*Aim of the task:* Write the listing out again, all of it, word for word.

━━━━━ Data lines ━━━━━

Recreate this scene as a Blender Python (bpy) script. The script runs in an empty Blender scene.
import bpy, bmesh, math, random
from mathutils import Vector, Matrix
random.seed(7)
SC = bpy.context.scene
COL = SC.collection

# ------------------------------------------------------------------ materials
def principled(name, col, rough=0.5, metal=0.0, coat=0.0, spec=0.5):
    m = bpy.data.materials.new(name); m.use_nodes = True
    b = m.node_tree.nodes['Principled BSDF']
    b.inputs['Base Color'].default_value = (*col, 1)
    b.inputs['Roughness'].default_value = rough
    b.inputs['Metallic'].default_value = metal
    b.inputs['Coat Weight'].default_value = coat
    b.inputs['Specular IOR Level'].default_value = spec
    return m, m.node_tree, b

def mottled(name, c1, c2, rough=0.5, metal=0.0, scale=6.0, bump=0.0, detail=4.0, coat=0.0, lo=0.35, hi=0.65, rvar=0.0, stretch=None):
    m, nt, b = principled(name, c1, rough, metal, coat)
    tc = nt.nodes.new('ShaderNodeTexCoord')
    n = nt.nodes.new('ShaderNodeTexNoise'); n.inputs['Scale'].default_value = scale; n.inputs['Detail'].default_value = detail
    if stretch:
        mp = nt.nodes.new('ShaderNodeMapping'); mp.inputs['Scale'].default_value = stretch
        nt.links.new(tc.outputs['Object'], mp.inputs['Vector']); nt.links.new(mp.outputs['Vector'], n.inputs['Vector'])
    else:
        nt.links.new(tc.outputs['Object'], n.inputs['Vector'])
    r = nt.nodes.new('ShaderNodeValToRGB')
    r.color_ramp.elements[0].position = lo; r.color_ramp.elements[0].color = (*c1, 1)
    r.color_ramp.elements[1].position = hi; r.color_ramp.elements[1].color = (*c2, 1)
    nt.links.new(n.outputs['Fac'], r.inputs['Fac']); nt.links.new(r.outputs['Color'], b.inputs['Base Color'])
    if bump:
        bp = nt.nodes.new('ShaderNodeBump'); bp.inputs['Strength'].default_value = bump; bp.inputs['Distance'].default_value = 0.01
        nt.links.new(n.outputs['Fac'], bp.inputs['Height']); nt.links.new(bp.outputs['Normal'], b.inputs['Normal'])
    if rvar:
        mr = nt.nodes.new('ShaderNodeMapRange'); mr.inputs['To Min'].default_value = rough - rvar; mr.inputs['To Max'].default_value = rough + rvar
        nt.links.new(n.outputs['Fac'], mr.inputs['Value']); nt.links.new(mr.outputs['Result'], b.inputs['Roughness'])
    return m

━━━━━

*Response:*
Recreate this scene as a Blender Python (bpy) script. The script runs in an empty Blender scene.
import bpy, bmesh, math, random
from mathutils import Vector, Matrix
random.seed(7)
SC = bpy.context.scene
COL = SC.collection

# ------------------------------------------------------------------ materials
def principled(name, col, rough=0.5, metal=0.0, coat=0.0, spec=0.5):
    m = bpy.data.materials.new(name); m.use_nodes = True
    b = m.node_tree.nodes['Principled BSDF']
    b.inputs['Base Color'].default_value = (*col, 1)
    b.inputs['Roughness'].default_value = rough
    b.inputs['Metallic'].default_value = metal
    b.inputs['Coat Weight'].default_value = coat
    b.inputs['Specular IOR Level'].default_value = spec
    return m, m.node_tree, b

def mottled(name, c1, c2, rough=0.5, metal=0.0, scale=6.0, bump=0.0, detail=4.0, coat=0.0, lo=0.35, hi=0.65, rvar=0.0, stretch=None):
    m, nt, b = principled(name, c1, rough, metal, coat)
    tc = nt.nodes.new('ShaderNodeTexCoord')
    n = nt.nodes.new('ShaderNodeTexNoise'); n.inputs['Scale'].default_value = scale; n.inputs['Detail'].default_value = detail
    if stretch:
        mp = nt.nodes.new('ShaderNodeMapping'); mp.inputs['Scale'].default_value = stretch
        nt.links.new(tc.outputs['Object'], mp.inputs['Vector']); nt.links.new(mp.outputs['Vector'], n.inputs['Vector'])
    else:
        nt.links.new(tc.outputs['Object'], n.inputs['Vector'])
    r = nt.nodes.new('ShaderNodeValToRGB')
    r.color_ramp.elements[0].position = lo; r.color_ramp.elements[0].color = (*c1, 1)
    r.color_ramp.elements[1].position = hi; r.color_ramp.elements[1].color = (*c2, 1)
    nt.links.new(n.outputs['Fac'], r.inputs['Fac']); nt.links.new(r.outputs['Color'], b.inputs['Base Color'])
    if bump:
        bp = nt.nodes.new('ShaderNodeBump'); bp.inputs['Strength'].default_value = bump; bp.inputs['Distance'].default_value = 0.01
        nt.links.new(n.outputs['Fac'], bp.inputs['Height']); nt.links.new(bp.outputs['Normal'], b.inputs['Normal'])
    if rvar:
        mr = nt.nodes.new('ShaderNodeMapRange'); mr.inputs['To Min'].default_value = rough - rvar; mr.inputs['To Max'].default_value = rough + rvar
        nt.links.new(n.outputs['Fac'], mr.inputs['Value']); nt.links.new(mr.outputs['Result'], b.inputs['Roughness'])
    return m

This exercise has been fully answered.